As is the case with many corporate innovators, she’s helping shape AI strategy and policy for the Boston-based nonprofit, an affiliate of Harvard Business School. It’s one of small number of organizations we’ve been tracking where the innovation lab shifted its focus entirely to AI earlier in 2024. 

Harvard Business Publishing is best known for the Harvard Business Review — in print and online — but it also publishes business books, learning materials, and the famous Harvard Business School case studies. 

You can subscribe to our podcast, “Innovation Answered,” on Spotify, iTunes, Stitcher, or Google Podcasts.


Here’s a snippet from this episode…

Scott Kirsner: 

Did you make the argument that you should add AI to the innovation lab name, and make it the AI Innovation Lab? Or was it like, “Hey, we need to create a new raison d’etre for the innovation lab, and let’s hitch it to AI?”

Laura Northridge:

They came to me and said, “We want you to focus.” It’s not that we hadn’t done anything with AI or machine learning before generative AI came out. We were doing things like AR, VR, Twitch, all sorts of things. [The idea was,] let’s show that we are actually going to focus on on this particular technology for for some time. So they put the AI in front of it, to help signal that that’s where we’re going to be focusing for some time. Now, is that forever? I don’t know. But I do think AI is gonna be blended into everything that we do.

Scott Kirsner:

You’ve now been in the innovation and product development space for a little over 10 years… What is your prediction about how AI is going to change the job of innovators, the role of the innovation team? So much of the ways that it will be applied are going to be about streamlining and efficiency and making people more productive, making small teams able to accomplish more. But I do think it’s still an interesting open question: how does this change product development and growth and innovation?

Laura Northridge:

We’re just at the beginning stages of that. And I think certain certain people or certain groups are doing it more than others. People are thinking of things like creating synthetic users to test with, potentially before you have user interviews. …I think it definitely is changing the role of innovation. Right now, I think we’re seeing more of like, “co-use” of it, versus it just creating the next new thing for you, or new product for you. That could be a direction for the future.
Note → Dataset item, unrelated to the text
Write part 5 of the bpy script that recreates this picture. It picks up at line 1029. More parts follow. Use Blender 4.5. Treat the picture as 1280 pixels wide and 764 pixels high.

This is the fastest moving technology I’ve ever seen that is incredibly useful. …I think there’s some times people are like, “Oh, is it creative? Or not creative?” I’m not sure that’s the exact debate that needs to go on. [Instead it] is, how are we going to use these tools to develop value for our customers? And I think we’re just starting to scratch the surface. But using them and brainstorming or other ideas or…helping you create scenarios, or think through things has been helpful. So I think we might see more of that.